58 Responses to “USSM Mailbag: Meche heads to arbitration”

  1. eponymous coward on January 24th, 2006 4:21 pm

    Seriously? You could have picked up Jason Johnson for about what you’re going to pay Meche. You could dumpster dive for the Halamas and Browns of the world on NRIs (I don’t like Kevin Brown’s chances of being very good very much…but he might have a better shot than Gil Meche). Sift through the young arms and wait for the midseason to pull in another starter.

    I wasn’t aware that Tomko went to LA for that much- under the circumstances, no I wouldn’t have gone for him.

    As to him playing better last year than Everett, yeah, but he’s a year older this year.

    So’s Everett, and Moyer’s usefulness at this age isn’t ENTIRELY unprecedented- knuckleballers and guys like Warren Spahn made it to this point. He’s a risk, sure. As far as a big risk…not really. I wouldn’t have sobbed bitter tears if we had gone a different direction, mind you. But what’s frustrating, though? Add up Everett, Meche, Moyer and Washburn and you’re VERY close to Johnson, Millwood and Loaiza… and you still have Matt Lawton, and you might even be able to scrounge up a RH bat to platoon in LF for 750K to 1 million. Aaaargh.

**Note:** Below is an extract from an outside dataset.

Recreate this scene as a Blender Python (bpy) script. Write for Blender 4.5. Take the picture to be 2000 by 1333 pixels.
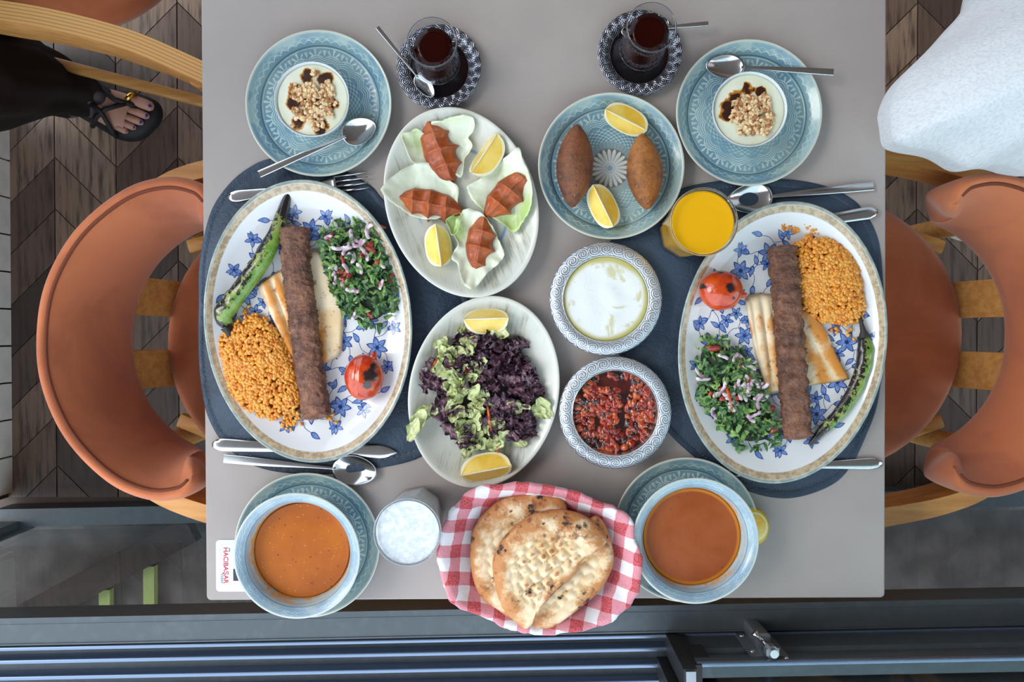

  2. Edgar For Pres on January 24th, 2006 10:48 pm

    I’d rather go with Meche than go dumpster diving. Meche has been consistantly inconsistant and has pissed us all off at points. He’s going to be on our team for the same reason that Thorton will be on the team. I hope Meche puts it together next year. If he does great, if he doesn’t then bump him out of the rotation. I think(hope) Meche will likely do better than Moyer this year. He’s one of the guys that I still want to see put it together. He’s still only 27 and has some stuff that can be good but just needs to be consistant for an entire game. $4 mil is a little steep but I think its a better deal than any FA on the market.

  3. DMZ on January 24th, 2006 11:27 pm

    That made almost no sense at all.

  4. Mr. Egaas on January 24th, 2006 11:48 pm

    When it comes down to it, we can’t really win with Meche. We’re already paying him 4 million plus… if he has a good season, he’ll likely command a large, multi-year deal, if not from us, than from somebody else. Do we really want to give him that, if he posts one solid season?

  5. eponymous coward on January 25th, 2006 9:31 am

    DMZ, which part DID make sense? I couldn’t tell.

    On the point in 54- Well, I suspect we would, because he MIGHT be executing the Chris Carpenter/Jason Schmidt turnaround at age 27, and going from being a pitcher with no idea where the ball’s going to a good pitcher. My problem is that paying $4 million to see if he can do this is the roster equivalent of taking your 401k when you retire and buying lottery tickets as a wealth-building strategy. Could it pay off? Sure. Is it a wise strategy? No, not really.

  6. Badperson on January 25th, 2006 9:55 am

    #51, It seems to me that the one tiny advantage Meche has is that we only are stuck with him for a year. With free agents, it’s often hard to avoid longer contracts. I’m fairly sure we could have gotten Kevin Brown for a year (since he’s so old) but I don’t see why he would be leaps and bounds better than Meche.

    I agree with your angst over the Everett+Washburn+Meche = Johson+Millwood+Loaiza, I just got done having it when we signed Washburn.

    As far as Moyer not being a good risk, I think the Moyer fans are squinting really hard at his home 2005 numbers. In the article about Defense on this site, I learn that a good sample size is 2 years. Over the last 2 years, Moyer struck out 5/9 ip, and walked 2.6/9 ip. I don’t have his groundball percentage rate, but he did give up 67 dingers in that time so I doubt it was stupendous. Apply a reasonable amount of regression for being 43 years old, and you get what? 4.5K/9ip, 3bb/9ip? Whoopee.

  7. eponymous coward on January 26th, 2006 11:57 am

    Heard on KJR that Meche and the M’s have come to terms (I’d assume at the halfway point).

  8. Tod on January 26th, 2006 1:57 pm

    If I hold my nose and overlook the fact that Gil Meche is getting $3.7 million, Bavasi has demonstrated a nice trend of getting folks such as Bloomquist and Meche to agree to less than a fifty-fifty split. I particularly like the Meche incentives, since they have improbably high thresholds – if he gets them, he will have earned his salary. (Of course, if the budget reserves for incentives on a dollar-for-dollar basis, as a fan their unlikely-acheiveability isn’t doing much for me.)